Dari sisi pandang keilmiahan, kegiatan arsip dan pengarsipan selama ini masih terlihat sebagai kegiatan teknis. Dan ini sebenarnya hampir sama dengan kesan yang muncul ketika orang mencoba mereduksi kegiatan perpustakaan. Arsip, perpustakaan, record management, maupun sistem informasi sangat mudah menimbulkan kesan “pertukangan” atau “teknis prosedural”, sebab kesemua bidang ini memang sarat oleh kegiatan teknis. Padahal, kearsipan pun mengandung berbagai aspek yang patut jadi bidang kajian ilmiah-teoritis. Sebagaimana disinyalir Fredriksson (2003), sudah banyak suara yang menginginkan post-modernisasi kearsipan agar menjadi “ilmu kearsipan” (archival science). Ia mengusulkan agar keilmiahan ini dikaitkan dengan konteks sosial dari produksi dan penggunaan arsip.

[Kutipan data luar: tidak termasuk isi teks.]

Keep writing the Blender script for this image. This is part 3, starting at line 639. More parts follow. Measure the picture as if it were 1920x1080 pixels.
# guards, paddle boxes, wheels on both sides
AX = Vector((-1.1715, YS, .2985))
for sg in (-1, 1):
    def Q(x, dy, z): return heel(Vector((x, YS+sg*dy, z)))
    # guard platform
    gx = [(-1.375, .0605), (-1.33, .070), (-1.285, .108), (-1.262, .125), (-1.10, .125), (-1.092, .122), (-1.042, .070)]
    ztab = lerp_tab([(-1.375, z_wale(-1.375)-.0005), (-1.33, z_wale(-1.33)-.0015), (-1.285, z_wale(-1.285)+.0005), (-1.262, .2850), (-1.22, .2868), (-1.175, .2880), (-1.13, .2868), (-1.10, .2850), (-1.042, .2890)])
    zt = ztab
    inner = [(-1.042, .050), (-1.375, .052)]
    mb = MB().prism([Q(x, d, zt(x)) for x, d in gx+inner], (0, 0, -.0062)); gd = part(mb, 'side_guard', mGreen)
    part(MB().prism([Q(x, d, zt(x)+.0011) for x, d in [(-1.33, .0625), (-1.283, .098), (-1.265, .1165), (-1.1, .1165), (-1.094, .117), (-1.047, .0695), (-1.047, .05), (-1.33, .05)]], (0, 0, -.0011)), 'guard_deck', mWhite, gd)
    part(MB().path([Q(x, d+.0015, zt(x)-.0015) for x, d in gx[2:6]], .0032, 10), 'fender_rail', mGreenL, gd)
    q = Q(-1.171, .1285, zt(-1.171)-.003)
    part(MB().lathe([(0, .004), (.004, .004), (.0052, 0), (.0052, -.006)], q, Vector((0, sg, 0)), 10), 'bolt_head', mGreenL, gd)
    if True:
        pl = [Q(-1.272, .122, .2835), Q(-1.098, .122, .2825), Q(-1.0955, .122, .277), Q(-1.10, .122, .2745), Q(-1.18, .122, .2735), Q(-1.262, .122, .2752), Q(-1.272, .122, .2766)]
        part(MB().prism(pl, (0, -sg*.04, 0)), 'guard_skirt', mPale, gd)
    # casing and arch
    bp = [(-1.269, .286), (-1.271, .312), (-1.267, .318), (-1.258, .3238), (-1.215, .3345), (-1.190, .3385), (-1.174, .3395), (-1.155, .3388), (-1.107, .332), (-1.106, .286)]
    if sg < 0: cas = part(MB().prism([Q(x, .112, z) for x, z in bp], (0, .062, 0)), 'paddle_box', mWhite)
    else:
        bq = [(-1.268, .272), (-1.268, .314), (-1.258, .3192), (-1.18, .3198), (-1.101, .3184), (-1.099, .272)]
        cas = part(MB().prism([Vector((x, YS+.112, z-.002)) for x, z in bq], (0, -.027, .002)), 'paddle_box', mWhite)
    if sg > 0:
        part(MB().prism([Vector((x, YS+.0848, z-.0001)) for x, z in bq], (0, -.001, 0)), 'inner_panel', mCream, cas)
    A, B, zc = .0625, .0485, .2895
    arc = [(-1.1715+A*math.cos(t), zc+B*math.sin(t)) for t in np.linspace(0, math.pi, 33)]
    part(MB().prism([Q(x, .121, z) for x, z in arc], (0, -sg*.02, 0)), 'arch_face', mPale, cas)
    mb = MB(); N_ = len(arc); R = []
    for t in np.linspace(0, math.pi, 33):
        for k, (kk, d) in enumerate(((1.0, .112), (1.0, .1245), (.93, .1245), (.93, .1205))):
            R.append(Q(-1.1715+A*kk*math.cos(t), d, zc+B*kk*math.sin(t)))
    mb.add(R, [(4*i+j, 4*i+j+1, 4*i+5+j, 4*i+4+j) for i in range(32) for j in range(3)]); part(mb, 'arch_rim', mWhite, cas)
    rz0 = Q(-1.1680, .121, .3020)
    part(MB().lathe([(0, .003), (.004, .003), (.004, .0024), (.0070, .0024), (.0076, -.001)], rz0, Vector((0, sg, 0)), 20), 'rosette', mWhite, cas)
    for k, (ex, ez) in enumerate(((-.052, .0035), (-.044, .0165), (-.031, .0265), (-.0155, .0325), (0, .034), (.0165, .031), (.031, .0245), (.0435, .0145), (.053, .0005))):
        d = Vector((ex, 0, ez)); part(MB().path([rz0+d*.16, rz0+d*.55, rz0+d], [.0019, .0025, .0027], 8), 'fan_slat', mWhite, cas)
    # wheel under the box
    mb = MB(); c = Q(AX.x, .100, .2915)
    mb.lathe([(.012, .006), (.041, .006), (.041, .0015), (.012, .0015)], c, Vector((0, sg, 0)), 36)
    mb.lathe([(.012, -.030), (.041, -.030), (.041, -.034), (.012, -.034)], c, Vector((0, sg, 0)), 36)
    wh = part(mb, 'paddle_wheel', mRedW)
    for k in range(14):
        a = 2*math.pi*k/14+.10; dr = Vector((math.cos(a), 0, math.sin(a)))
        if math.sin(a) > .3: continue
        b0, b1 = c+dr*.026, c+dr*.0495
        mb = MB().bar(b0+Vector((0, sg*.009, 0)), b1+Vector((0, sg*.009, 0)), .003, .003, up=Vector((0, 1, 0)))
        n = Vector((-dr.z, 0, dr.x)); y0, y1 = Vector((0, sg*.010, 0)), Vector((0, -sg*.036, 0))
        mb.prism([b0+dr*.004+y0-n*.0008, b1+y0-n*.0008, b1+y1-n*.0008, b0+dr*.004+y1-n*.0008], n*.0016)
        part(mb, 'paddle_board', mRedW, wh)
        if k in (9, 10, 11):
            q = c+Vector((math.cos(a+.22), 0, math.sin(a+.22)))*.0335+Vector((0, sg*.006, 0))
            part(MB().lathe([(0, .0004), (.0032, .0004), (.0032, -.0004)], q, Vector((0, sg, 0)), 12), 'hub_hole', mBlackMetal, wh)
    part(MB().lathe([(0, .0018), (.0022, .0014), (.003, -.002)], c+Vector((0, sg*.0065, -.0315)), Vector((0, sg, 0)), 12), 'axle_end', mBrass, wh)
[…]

Dengan kata lain, Fredriksson (2003) ingin memperkuat epistemologi sosial bidang kearsipan, membawanya “ke luar dari kotak” persoalan teknis. Sembari mengatakan bahwa perdebatan tentang keilmiahan bidang arsip seringkali tak menyentuh soal metodologi, ia mengusulkan agar ilmu kearsipan dilihat dari dua sisi, yaitu:

  • Empirical archival science (dengan topik-topik tentang masyarakat dan arsip, hukum kearsipan, profesi arsiparis, penggunaan arsip, metode pengarsipan).

  • Normative archival science (teori pengarsipan, siklus penciptaan, penilaian, penataan dan deskripsi arsip, pelestarian, dan akses)

  • Sepintas kita dapat melihat bahwa baik aspek empiris maupun normatif yang diusulkan Fredriksson dapat disetarakan dengan pembagian antara “teoritis” dan “praktis” yang selama ini juga dikenal di bidang perpustakaan dan informasi. Perpustakaan maupun sistem informasi juga memiliki konteks sosial, aspek hukum, profesionalisme, masyarakat pengguna, dan pengelolaan atau manajemen objek informasi, selain aspek teknis (seperti pengembangan pangkalan data) dan prosedural (seperti pengindeksan dan pengatalogan).

    Perbedaan antara perpustakaan dengan arsip pun bisa sangat “tipis”. Seperti dikatakan Jimerson (2002), arsip dan naskah memerlukan teknik khusus yang sesuai dengan sifat dasarnya sebagai hasil atau byproducts transaksi di sebuah masyarakat. Materi arsip dianggap bukan sebagai produk penyampaian pesan atau karya kreatif, sebagaimana dokumen dan buku di perpustakaan. Arsip juga mengandung beberapa aspek yang tak terlalu dipentingkan di bidang perpustakaan, misalnya sifat alamiah, organik, sifat impartial, keotentikan dan keunikan. Nilai arsip datang dari konteks keberadaannya, bukan dari isi (subject matter). Prinsip-prinsip kearsipan seperti provenance, original order, dan collective description, merupakan upaya memastikan kelestarian nilai-nilai tersebut.

    Dari sini kita sebenarnya dapat membuat pengkhususan tentang kajian ilmiah dan metodologi di bidang arsip, tanpa harus membedakannya terlalu tegas dengan bidang perpustakan maupun informasi. Pengkhususan dapat dibuat untuk objek dan subjek penelitian arsip, yang dibatasi pada materi hasil transaksi bisnis, administrasi, pemerintahan, dan sebagainya. Untuk hal-hal lain, seperti konteks sosial, aspek hukum, profesionalisme, masyarakat pengguna, dan manajemen informasi, tak perlu ada pengkhususan. Berbagai teori untuk hal-hal ini sudah ada di bidang perpustakan dan informasi. Peneliti kearsipan dapat “meminjam” teorit-teori itu sekaligus menggunakan teknik atau metode penelitiannya.

    Bacaan:

    Fredriksson, B. (2003), “Postmodernistic Archival Science - Rethinking the Methodology of a Science” dalam Archival Science, Vol. 3 no. 2; hal. 177-197.

    Jimerson, R.C. (2002), “The nature of archives and manuscripts” dalam OCLC Systems and Services Vol. 18, no. 1; hal. 21-24.